* begin Records shown *

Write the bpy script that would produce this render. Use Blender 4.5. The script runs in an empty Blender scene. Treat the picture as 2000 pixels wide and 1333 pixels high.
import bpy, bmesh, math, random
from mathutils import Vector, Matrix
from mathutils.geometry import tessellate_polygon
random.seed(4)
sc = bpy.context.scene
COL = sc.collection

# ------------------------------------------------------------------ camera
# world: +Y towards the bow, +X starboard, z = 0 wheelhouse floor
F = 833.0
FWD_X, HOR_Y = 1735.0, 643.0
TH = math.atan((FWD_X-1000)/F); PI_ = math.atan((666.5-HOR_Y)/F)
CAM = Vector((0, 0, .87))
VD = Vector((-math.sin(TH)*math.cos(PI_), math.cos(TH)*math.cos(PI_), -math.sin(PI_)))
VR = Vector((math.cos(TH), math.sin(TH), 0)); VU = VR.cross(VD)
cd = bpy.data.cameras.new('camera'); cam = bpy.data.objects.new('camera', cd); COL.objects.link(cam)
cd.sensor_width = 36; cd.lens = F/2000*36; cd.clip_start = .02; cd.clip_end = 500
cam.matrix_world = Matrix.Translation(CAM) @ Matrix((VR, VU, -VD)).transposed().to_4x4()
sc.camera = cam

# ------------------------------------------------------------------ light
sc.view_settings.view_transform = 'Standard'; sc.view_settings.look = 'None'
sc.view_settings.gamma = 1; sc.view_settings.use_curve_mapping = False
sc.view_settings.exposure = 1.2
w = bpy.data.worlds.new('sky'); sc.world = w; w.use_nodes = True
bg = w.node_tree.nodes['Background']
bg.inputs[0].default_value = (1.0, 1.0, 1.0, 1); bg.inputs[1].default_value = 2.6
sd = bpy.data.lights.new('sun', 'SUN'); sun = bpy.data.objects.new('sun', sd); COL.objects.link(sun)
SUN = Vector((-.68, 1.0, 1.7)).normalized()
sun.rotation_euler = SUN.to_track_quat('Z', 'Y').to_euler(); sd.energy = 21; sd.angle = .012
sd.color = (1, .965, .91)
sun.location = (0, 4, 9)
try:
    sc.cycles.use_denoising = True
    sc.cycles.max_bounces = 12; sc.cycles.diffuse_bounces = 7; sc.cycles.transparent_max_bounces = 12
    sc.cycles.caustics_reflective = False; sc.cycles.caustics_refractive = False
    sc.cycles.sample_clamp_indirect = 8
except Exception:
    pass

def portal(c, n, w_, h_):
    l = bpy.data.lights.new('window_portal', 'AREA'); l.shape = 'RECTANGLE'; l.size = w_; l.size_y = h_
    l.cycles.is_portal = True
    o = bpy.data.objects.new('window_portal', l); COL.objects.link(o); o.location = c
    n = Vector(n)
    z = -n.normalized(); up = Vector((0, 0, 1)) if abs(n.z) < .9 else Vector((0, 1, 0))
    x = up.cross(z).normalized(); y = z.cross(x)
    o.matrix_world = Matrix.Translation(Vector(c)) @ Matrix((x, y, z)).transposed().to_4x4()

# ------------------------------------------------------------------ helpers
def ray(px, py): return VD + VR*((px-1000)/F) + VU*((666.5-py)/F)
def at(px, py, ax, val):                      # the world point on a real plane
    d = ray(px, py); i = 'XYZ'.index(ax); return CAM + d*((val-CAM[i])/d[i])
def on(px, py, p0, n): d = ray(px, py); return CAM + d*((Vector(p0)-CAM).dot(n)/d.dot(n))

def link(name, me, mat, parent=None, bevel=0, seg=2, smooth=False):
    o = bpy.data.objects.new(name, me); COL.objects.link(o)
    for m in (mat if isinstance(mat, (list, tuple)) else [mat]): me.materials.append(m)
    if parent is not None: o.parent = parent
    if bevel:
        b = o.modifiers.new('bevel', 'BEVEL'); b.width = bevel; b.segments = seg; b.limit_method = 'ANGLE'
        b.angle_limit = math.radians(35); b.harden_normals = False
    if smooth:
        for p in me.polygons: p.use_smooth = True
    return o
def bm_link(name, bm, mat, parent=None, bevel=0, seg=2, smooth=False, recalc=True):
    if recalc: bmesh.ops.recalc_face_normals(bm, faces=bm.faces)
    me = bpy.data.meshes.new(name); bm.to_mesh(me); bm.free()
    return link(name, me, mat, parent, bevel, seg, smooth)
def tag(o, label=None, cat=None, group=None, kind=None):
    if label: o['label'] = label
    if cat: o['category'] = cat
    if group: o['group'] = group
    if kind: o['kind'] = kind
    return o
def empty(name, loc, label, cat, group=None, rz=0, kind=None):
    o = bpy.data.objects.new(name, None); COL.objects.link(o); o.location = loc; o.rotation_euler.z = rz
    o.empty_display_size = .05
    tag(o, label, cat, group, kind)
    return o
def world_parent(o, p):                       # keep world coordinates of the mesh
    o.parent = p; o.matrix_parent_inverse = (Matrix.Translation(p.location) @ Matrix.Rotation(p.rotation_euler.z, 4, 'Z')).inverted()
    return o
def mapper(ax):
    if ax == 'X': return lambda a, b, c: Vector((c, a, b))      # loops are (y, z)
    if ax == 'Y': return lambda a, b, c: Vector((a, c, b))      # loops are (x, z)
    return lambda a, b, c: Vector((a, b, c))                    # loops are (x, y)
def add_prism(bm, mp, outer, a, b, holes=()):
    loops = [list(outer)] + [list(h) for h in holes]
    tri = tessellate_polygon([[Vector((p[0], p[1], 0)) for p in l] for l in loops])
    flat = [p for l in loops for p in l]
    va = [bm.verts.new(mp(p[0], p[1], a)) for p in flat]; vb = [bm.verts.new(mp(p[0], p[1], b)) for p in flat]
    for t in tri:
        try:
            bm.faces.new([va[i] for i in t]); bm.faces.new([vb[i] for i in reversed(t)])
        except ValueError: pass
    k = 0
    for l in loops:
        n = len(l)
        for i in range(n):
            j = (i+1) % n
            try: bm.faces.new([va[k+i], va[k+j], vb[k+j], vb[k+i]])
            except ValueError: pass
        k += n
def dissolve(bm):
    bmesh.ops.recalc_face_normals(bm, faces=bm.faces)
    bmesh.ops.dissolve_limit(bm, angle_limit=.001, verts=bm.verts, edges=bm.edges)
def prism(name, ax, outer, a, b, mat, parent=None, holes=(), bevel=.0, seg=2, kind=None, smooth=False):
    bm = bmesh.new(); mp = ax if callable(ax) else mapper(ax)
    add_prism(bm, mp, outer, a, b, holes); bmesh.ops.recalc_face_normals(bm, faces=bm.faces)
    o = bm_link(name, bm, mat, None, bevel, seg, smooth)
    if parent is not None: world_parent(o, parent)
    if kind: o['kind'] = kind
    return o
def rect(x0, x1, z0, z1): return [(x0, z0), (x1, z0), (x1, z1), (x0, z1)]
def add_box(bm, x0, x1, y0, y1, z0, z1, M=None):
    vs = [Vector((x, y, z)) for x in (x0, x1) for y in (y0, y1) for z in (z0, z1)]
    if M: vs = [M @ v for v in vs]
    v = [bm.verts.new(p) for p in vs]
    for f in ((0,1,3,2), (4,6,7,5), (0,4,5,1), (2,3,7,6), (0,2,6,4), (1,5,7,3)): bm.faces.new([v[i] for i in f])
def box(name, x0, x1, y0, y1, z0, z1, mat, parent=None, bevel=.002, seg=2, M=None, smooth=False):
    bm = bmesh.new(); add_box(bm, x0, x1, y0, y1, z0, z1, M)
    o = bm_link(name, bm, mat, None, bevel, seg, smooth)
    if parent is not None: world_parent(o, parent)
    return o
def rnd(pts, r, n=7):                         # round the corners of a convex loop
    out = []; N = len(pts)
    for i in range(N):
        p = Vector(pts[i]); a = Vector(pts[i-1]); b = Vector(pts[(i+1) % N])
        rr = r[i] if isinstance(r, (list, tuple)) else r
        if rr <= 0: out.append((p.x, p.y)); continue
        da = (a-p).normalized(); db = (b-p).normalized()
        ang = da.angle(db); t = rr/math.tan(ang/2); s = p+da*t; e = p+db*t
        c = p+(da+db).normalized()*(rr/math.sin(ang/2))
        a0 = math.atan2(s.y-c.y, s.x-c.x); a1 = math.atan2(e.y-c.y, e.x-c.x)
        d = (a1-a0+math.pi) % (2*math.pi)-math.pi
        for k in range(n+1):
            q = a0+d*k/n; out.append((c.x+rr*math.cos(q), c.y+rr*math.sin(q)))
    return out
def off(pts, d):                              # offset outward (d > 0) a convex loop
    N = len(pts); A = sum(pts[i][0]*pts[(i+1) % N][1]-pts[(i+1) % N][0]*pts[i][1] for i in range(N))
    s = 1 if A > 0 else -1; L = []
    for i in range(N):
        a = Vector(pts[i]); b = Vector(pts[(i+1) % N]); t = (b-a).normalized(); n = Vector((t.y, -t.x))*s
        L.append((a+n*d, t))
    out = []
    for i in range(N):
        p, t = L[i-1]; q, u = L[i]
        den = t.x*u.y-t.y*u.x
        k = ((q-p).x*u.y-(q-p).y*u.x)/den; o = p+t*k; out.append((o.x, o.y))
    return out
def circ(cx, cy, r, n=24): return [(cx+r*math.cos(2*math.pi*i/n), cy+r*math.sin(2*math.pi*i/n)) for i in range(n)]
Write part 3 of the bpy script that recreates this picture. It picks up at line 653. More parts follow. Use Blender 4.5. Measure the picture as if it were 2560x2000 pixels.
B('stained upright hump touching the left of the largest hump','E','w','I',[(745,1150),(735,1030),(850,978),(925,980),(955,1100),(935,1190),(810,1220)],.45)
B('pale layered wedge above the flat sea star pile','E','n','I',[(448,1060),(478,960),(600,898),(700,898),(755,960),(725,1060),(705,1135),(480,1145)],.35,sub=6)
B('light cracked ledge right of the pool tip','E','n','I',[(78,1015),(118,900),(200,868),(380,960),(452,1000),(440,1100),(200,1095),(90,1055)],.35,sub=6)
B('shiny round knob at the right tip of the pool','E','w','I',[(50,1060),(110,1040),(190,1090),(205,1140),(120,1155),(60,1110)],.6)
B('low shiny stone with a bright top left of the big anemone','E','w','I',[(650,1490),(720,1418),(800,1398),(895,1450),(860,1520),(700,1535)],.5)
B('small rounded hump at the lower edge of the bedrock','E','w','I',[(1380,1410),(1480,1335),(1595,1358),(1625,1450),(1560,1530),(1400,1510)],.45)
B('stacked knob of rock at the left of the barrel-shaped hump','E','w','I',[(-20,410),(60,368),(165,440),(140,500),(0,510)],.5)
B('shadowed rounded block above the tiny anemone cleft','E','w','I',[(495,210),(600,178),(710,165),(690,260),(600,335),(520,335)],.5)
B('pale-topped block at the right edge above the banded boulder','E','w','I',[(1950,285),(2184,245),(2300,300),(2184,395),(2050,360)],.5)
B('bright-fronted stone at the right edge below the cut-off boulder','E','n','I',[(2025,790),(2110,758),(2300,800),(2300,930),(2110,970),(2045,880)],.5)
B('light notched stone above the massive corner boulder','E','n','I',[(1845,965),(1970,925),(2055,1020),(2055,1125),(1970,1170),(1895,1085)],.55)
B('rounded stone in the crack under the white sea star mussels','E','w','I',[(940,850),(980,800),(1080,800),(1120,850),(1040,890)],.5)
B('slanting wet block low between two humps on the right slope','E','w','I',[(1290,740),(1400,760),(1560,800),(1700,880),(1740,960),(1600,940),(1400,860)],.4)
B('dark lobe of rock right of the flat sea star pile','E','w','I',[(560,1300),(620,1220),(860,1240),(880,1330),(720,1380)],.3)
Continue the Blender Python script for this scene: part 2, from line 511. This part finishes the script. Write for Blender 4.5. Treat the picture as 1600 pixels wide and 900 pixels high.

* end Records shown *

## Exercise
Print exactly the lines from the beginning of the entries through the line with "sc.camera = cam". Output nothing more.

## Full output
Write the bpy script that would produce this render. Use Blender 4.5. The script runs in an empty Blender scene. Treat the picture as 2000 pixels wide and 1333 pixels high.
import bpy, bmesh, math, random
from mathutils import Vector, Matrix
from mathutils.geometry import tessellate_polygon
random.seed(4)
sc = bpy.context.scene
COL = sc.collection

# ------------------------------------------------------------------ camera
# world: +Y towards the bow, +X starboard, z = 0 wheelhouse floor
F = 833.0
FWD_X, HOR_Y = 1735.0, 643.0
TH = math.atan((FWD_X-1000)/F); PI_ = math.atan((666.5-HOR_Y)/F)
CAM = Vector((0, 0, .87))
VD = Vector((-math.sin(TH)*math.cos(PI_), math.cos(TH)*math.cos(PI_), -math.sin(PI_)))
VR = Vector((math.cos(TH), math.sin(TH), 0)); VU = VR.cross(VD)
cd = bpy.data.cameras.new('camera'); cam = bpy.data.objects.new('camera', cd); COL.objects.link(cam)
cd.sensor_width = 36; cd.lens = F/2000*36; cd.clip_start = .02; cd.clip_end = 500
cam.matrix_world = Matrix.Translation(CAM) @ Matrix((VR, VU, -VD)).transposed().to_4x4()
sc.camera = cam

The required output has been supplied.